Memory In-Between: Remote Revisit
As the earliest universe of my childhood, home taught me the full significance of territory and shelter, the metaphysics of inside and out, the symbolism of doors, windows, and roofs. I spent sixteen years in my old home, an apartment, in Chongqing, China. Two years ago, for some reason, my parents had to sell the property. When home becomes unvisitable, memory and digital particle-composed scene become the only approaches to recall those either ordinary or sparkling moments of home.
In this exploration, I asked my grandmother to record the whole process with her phone from the lift hall to the door of our old apartment. The video is about nothing but the corridor that I had walked through countless times. The corridor is true and it’s truer in my memory - the exposed cable, the dusky light, the mold and stain at the corner of wall and the clothes hung by an unknown neighbour — all these elements in the corridor weaved an indescribable and sophisticated scene, a scene took a lot of my imagination to experience.
The corridor conceived by camera is as saturated with emotion and as real as its physical existence.
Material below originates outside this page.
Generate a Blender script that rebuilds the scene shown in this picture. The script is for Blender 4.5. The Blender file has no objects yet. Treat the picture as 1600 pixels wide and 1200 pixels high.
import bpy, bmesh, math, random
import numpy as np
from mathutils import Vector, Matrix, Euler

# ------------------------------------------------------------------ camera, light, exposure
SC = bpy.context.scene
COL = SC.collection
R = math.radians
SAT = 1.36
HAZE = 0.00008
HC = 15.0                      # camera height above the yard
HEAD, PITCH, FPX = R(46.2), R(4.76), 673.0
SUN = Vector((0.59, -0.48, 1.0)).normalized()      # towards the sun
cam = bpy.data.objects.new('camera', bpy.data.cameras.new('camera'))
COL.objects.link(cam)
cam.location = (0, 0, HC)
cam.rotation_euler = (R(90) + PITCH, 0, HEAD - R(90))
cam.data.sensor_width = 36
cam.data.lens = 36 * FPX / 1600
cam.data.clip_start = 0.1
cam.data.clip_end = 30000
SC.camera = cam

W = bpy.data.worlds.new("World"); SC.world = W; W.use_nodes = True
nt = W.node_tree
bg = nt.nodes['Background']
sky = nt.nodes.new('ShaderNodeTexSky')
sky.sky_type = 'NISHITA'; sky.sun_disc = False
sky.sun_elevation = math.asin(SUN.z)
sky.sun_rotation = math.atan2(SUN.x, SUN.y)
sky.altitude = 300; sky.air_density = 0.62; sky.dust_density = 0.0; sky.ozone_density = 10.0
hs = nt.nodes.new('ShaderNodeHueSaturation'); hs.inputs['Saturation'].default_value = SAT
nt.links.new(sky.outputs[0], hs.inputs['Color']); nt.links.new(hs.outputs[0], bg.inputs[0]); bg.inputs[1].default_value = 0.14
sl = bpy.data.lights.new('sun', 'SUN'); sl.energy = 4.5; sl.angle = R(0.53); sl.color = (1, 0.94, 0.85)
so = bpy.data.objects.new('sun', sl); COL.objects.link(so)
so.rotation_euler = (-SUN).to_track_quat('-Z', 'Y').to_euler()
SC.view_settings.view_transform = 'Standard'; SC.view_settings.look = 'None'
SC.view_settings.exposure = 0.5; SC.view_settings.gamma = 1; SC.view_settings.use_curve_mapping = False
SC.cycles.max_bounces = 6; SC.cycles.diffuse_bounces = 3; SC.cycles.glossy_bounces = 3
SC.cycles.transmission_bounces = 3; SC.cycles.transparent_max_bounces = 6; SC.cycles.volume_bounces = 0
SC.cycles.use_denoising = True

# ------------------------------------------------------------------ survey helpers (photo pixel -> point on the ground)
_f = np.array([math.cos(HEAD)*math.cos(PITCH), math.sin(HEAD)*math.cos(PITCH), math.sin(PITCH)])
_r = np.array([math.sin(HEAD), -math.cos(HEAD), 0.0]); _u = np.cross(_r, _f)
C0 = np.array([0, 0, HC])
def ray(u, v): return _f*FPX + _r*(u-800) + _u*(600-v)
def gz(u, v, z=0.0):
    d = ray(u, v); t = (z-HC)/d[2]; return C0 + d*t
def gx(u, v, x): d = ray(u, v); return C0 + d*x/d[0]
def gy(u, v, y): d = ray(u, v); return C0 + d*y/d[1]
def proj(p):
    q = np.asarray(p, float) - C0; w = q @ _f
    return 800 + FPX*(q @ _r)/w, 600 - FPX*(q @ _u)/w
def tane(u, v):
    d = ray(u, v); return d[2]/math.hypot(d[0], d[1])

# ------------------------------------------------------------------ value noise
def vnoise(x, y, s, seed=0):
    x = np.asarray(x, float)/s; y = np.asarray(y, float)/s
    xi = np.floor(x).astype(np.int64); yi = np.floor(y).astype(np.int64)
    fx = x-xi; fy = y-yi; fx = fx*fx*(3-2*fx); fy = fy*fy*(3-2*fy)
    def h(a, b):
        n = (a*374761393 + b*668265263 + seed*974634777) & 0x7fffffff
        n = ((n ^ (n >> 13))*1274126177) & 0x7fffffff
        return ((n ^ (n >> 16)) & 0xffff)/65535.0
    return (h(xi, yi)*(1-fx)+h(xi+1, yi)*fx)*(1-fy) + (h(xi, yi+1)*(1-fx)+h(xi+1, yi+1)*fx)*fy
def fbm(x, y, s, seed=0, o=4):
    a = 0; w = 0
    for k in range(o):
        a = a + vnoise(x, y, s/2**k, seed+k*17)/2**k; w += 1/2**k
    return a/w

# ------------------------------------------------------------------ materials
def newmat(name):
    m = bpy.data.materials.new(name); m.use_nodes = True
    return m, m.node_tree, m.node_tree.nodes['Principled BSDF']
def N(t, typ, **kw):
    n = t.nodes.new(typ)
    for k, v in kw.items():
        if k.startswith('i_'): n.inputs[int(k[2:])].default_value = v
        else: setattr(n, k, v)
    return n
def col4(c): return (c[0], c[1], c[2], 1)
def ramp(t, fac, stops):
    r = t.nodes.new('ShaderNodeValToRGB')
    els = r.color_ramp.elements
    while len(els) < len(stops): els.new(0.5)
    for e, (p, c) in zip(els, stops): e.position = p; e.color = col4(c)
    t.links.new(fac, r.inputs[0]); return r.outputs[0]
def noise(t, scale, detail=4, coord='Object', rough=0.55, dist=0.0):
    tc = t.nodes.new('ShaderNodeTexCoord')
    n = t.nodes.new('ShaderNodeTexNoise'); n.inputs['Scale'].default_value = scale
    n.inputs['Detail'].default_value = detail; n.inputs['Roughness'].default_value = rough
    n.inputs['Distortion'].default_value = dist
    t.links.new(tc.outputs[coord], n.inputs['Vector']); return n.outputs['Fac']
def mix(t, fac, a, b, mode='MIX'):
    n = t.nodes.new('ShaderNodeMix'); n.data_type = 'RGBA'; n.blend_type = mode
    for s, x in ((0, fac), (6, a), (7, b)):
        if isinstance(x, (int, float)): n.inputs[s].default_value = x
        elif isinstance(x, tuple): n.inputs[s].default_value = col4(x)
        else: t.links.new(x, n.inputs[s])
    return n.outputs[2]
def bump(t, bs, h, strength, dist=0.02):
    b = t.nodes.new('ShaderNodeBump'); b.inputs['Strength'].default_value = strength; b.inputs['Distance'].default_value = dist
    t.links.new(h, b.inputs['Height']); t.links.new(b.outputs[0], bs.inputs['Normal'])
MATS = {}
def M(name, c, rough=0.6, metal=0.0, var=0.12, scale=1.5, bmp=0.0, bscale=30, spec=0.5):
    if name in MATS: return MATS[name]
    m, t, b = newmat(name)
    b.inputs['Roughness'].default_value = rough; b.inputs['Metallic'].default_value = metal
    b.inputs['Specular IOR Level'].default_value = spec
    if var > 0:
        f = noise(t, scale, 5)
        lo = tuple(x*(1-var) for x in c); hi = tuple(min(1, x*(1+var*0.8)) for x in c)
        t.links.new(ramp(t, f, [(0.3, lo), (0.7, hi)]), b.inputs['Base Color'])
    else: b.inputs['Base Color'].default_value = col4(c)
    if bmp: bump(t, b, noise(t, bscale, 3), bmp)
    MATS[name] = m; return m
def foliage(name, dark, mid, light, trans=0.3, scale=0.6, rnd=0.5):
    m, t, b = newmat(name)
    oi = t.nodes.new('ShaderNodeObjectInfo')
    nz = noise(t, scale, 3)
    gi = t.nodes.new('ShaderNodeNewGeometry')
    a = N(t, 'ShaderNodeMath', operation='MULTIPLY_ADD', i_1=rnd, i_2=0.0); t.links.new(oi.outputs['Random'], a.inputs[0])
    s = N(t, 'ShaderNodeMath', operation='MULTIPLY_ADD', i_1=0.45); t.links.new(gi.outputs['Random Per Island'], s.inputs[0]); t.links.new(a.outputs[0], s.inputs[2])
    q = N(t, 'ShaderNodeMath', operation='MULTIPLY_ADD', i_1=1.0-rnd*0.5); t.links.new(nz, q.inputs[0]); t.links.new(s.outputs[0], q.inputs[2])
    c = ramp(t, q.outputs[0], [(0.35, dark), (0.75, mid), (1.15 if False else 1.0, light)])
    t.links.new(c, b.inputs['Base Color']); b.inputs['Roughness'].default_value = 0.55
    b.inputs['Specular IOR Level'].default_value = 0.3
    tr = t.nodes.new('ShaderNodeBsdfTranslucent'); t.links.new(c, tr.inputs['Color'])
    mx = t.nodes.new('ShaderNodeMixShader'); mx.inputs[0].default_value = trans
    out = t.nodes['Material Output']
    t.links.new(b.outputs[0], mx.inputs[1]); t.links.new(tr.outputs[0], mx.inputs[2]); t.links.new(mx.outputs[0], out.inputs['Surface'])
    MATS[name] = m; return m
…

The video is not only a symbol that directly portrays the space itself; it is a projection of my existential experience which buried deep in my embodied memory.
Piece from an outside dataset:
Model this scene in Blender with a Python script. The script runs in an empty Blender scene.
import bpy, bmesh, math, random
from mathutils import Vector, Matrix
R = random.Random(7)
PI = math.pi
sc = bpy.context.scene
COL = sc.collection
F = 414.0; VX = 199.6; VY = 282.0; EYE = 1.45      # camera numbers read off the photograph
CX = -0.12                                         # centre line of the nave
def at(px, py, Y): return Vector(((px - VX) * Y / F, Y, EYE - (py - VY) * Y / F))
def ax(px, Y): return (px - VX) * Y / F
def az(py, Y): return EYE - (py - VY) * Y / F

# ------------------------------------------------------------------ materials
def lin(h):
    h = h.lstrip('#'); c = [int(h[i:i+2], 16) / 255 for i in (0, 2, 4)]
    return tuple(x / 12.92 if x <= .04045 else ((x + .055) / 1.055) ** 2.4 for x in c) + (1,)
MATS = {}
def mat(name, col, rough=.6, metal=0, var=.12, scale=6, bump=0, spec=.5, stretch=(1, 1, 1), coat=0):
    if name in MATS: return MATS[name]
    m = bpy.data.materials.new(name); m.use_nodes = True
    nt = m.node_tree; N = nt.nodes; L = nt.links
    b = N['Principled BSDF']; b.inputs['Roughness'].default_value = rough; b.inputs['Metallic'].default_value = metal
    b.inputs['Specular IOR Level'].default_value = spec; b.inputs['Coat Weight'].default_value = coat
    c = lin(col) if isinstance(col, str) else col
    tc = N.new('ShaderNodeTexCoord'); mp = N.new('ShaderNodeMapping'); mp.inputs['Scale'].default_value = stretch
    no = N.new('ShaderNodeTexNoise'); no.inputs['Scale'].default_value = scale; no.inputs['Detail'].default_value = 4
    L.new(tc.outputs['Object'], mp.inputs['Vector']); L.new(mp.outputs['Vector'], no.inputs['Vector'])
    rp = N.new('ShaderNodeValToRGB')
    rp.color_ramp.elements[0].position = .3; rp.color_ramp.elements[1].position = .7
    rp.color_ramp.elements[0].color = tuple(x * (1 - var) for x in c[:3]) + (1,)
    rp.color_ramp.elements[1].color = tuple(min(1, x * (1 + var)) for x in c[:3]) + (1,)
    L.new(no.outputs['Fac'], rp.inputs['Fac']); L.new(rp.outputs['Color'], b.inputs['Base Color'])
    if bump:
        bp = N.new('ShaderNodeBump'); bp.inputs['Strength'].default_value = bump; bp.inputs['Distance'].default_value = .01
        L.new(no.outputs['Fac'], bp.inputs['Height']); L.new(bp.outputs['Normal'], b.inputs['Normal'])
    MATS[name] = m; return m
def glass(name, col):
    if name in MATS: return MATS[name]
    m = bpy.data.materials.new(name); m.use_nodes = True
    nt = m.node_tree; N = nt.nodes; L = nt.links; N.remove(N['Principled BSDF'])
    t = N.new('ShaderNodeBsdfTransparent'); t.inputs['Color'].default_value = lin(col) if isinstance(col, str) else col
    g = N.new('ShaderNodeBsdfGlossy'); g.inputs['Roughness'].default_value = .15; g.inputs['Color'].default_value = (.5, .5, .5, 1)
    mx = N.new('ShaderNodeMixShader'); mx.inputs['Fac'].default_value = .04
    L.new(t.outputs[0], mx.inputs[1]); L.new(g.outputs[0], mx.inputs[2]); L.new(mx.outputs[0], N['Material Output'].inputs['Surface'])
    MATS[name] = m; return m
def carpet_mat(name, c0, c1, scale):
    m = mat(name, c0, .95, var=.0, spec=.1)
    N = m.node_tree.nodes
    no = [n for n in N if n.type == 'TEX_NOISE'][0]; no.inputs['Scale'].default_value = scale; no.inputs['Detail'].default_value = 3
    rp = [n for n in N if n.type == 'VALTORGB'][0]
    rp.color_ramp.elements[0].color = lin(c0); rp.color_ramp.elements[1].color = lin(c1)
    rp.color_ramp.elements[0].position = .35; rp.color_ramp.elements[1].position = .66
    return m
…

The corridor is unmaintained much duskier than it I remember. “So many of our old neighbours moved away”, grandma said. “What about the neighbour who’s doing decorating business?” I asked, for I‘ve seen the familiar large advertising board on the wall. “They left too”, answered by grandma, “and I have no idea where they went.”
(Right) Posters were taken down yet the marks of tape left on the wall in the following years.
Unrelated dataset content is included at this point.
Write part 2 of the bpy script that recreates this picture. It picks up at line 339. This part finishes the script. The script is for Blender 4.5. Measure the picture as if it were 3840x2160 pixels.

(Left) Hand-drawn elevation of the bedroom of my childhood.
The elevation of my bedroom is the first step of visualization of my memory of home. The door of the memory palace has slowly opened since I put the first stroke onto the paper. — the pink wall that has never been painted in the past ten years or so, the mug and stacked books on the chest, the shoe box collected by my grandmother under my bed, and the marks left by tape on the wall. There was a period of time that I was keen to put all my collected posters on the wall; several years after that, the posters had been pin-downed, and some parts of the wall skin had been peeled off along with the posters. The acrylic painting below is based on the marks as a mimic of the imperfection of my old home.
Three layers of media were applied on the canvas – white glue was applied between the two layers of acrylic paint to help peel off the top layer of paint.
“Literature is made at the boundary between self and the world, and during the creative act this borderline softens, turns penetrable and allows the world to flow into the artist and the artist to flow into the world.” (Pallasmaa 2009)
The mental impact brought by the artwork arises from the experiences of my authentic sense of life. I encountered myself, my emotion, and my own past in an intensified manner while creating the painting.
(Left) I used scalpel to tear and peel the top layer of paint from canvas.
(Right) Scan of the bottom layer of painting.